IN WITNESS WHEREOF, I have hereunto set my hand and affixed my official seal on the day and year first above written.
W. John Mountz NOTARY PUBLIC
CERTIFICATE OF AMENDMENT OF ARTICLES OF INCORPORATION
Filed October 24, 1979
HERBERT G. PRATT AND PARTICIA MERZ certify:
- That they are the president and secretary, respectively, of West End Neighborhood Association, a California corporation.

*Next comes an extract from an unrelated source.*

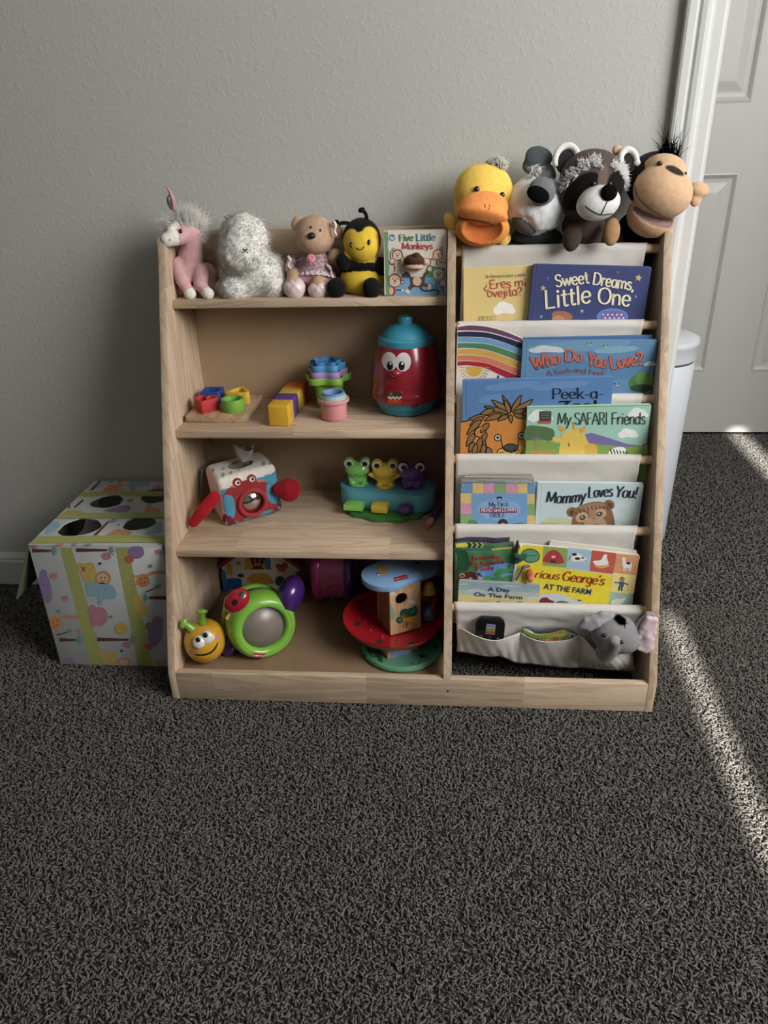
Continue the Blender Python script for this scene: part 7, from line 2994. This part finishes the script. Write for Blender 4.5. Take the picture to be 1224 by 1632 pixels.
# front board with round hole
axb = np.array([axh[0], [0, 0, 1.0], -axh[1]])
V, F = prism([(-hw / 2, zb0), (hw / 2, zb0), (hw / 2, zb1), (-hw / 2, zb1)], -.005, 0, c=hcn - axh[1] * hw / 2, ax=axb, holes=[circ(.0135, 28, hl[0], hl[1])])
fb_ = obj('front_board', V, F, WH_, tw)
V, F = prism([(-hw / 2, zb0), (hw / 2, zb0), (hw / 2, zb1), (-hw / 2, zb1)], 0, .005, c=hcn + axh[1] * hw / 2, ax=axb)
obj('back_board', V, F, WH_, tw)
for sx in (-1, 1):
    V, F = rbox(hcn + axh[0] * sx * (hw / 2 - .0025) + np.array([0, 0, (zb0 + zb1) / 2]), (.005, hw - .0102, zb1 - zb0), .0005, 1, axh)
    obj('side_board', V, F, wood('z', h='#8d6a4c', dark='#73523a', block=.9, seed=.2), tw)
fl = Flat(hcn - axh[1] * (hw / 2), -axh[1])
CLH = clip_of([hcn - axh[1] * (hw / 2) + axh[0] * sx * (hw / 2) + np.array([0, 0, z]) for sx, z in ((-1, zb0), (1, zb0), (1, zb1), (-1, zb1))], CI)
for nm, fn in (('cloud_print', lambda A: cloud(A, 440, 535, 110, 60, '#c9c0ba')), ('cloud_print', lambda A: cloud(A, 712, 650, 84, 50, '#c9c0ba')),
               ('sun_print', lambda A: star(A, 690, 440, 44, '#c98a2c', .1, .7, 8)),
               ('bush_print', lambda A: (A.ell(420, 770, 50, 72, '#7f9f7a'), A.ell(440, 830, 46, 50, '#7f9f7a'), A.line([(388, 705), (415, 682), (440, 690)], 9, '#38503c'))),
               ('tree_print', lambda A: (A.ell(620, 800, 72, 66, '#1c4f40'), A.ell(545, 885, 46, 44, '#1c4f40'), A.ell(700, 780, 60, 60, '#1c4f40'), A.ell(748, 760, 34, 66, '#1c4f40'), A.ell(552, 882, 22, 20, '#4a7a68'), A.line([(745, 730), (700, 800)], 14, '#5a8a74', False))),
               ('tiger_print', lambda A: (A.poly([(570, 830), (610, 800), (640, 840), (720, 815), (765, 840), (755, 900), (640, 915), (580, 890)], '#c9962c', True), A.line([(605, 900), (590, 990)], 26, '#b9762c', False), A.line([(632, 900), (630, 985)], 18, '#8a3a20', False), A.line([(660, 900), (640, 960)], 20, '#a04a28', False))),
               ('trunk_print', lambda A: A.poly([(388, 920), (430, 1005), (405, 1015), (375, 1000)], '#9c4a34'))):
    A = Art(fl, CI, .0006)
    A.clip = CLH
    fn(A)
    A.build(nm, fb_)
# roof: stadium board, slightly tilted
rc = np.array([-.017, -.278, ZF + .160])
nr_ = np.array([.0, -.01, 1.0]); nr_ /= np.linalg.norm(nr_)
rx_ = np.array([math.cos(math.radians(36)), math.sin(math.radians(36)), 0]); rx_ -= nr_ * (rx_ @ nr_); rx_ /= np.linalg.norm(rx_)
axr = np.array([rx_, np.cross(nr_, rx_), nr_])
V, F = prism(rrect(.172, .096, .0475, 12), 0, .0125, c=rc, ax=axr, bevel=.0025)
rf = obj('roof', V, F, plast('#7fa6cc', .4, .2), tw, True, angle=40)
fl = Flat(rc + nr_ * .0126, nr_)
for nm, fn in (('sun_print', lambda A: star(A, 330, 225, 74, '#b98f3c', .1, .75, 9)), ('cloud_print', lambda A: cloud(A, 390, 175, 120, 50, '#8f9fb4')), ('cloud_print', lambda A: cloud(A, 600, 240, 100, 40, '#8fa4bc')),
               ('maker_badge', lambda A: toy_logo(A, 562, 335, 180, 50, -14)), ('bird_print', lambda A: (A.line([(740, 128), (780, 155), (820, 140)], 14, '#8a5a2c'), A.ell(770, 135, 30, 12, '#2c2418')))):
    A = Art(fl, CI, .0005)
    A.kw = dict(rough=.5, var=.06, scale=80)
    fn(A)
    A.build(nm, rf)
for x, y in ((262, 283), (697, 275)):
    P = fl.pt(*pxc(CI, x, y), 0)
    V, F = lathe([(0, .0016), (.0022, .0014), (.0034, .0006), (.0036, 0)], 16, c=P, ax=axr, cap=False)
    obj('screw_cap', V, F, M('#b9bcc0', rough=.25, metal=.8), rf, True)
# bell, upper red ramp, blue ball
P = onY(*pxc(CI, 925, 525), -.275)
V, F = lathe([(.0155, 0), (.0160, .0015), (.0140, .0045), (.0115, .010), (.0100, .018), (.0085, .0225), (.0040, .025), (0, .0255)], 28, c=P + np.array([0, 0, .001]), cap=False)
obj('bell', V, F, plast('#cfa83a', .25, .5), tw, True, angle=60, label='small brass yellow bell')
V, F = [], []
for i in range(20):
    a = math.radians(-28 + 75 * i / 19)
    for r, z in ((.060, -.012), (.0615, .008), (.0645, .008), (.063, -.012)):
        V.append(np.array([-.006 + r * math.cos(a), -.285 + r * math.sin(a), ZF + .104 + .0003 * i + z]))
for i in range(19):
    for k in range(4):
        F.append((i * 4 + k, i * 4 + (k + 1) % 4, i * 4 + 4 + (k + 1) % 4, i * 4 + 4 + k))
F += [(0, 1, 2, 3), (79, 78, 77, 76)]
obj('upper_ramp', V, F, RED, tw)
P = np.array([.0415, -.283, ZF + .0475 + .0195])
V, F = ball(P, .0190, 28)
bl = thing('toy_ball', 'dark blue ball resting in the red dish of the tower', 'ball', P - np.array([0, 0, .0190]))
obj('ball_body', V, F, plast('#465a84', .3, .4), bl, True)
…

- That at a meeting of the board of directors of said corporation, duly held at San Rafael, California, on August 13, 1979, the following resolution was adopted:
RESOLVED: That Article II of the Articles of Incorporation of this corporation be amended to add the following:
- Instruction of the public on subjects beneficial to t he community, advocating a particular position or viewpoint, presenting a full and fair exposition of the pertinent facts to permit an individual or the public to form an independent opinion or conclusion.
- To provide public discussion groups, forums, panels, lectures or similar programs.
RESOLVED: That Article VII of the Articles of Incorporation of this corporation be amended to add the following:
Nine directors shall be voted upon at the annual membership meeting in March of each year as follows:
President
Vice President
Secretary
Treasurer
Directors at Large (5)
- That at a meeting of the members of said corporation, duly held at San Rafael, California, on October 19, 1979, a resolution was adopted, and the wording of the amended articles set forth in the members resolution is the same as that set forth in the directors resolution in paragraph 2 of this certificate.
- That the number of members who voted affirmatively for the adoption of said resolution is 25 and that the number of members constituting a quorum is two thirds.
Herbert G. Pratt, President
Patricia Merz, Secretary
Each of the undersigned declares under penalty of perjury that the matters set forth in the foregoing certificate are true and correct. Executed at San Rafael, California, on October 20, 1979.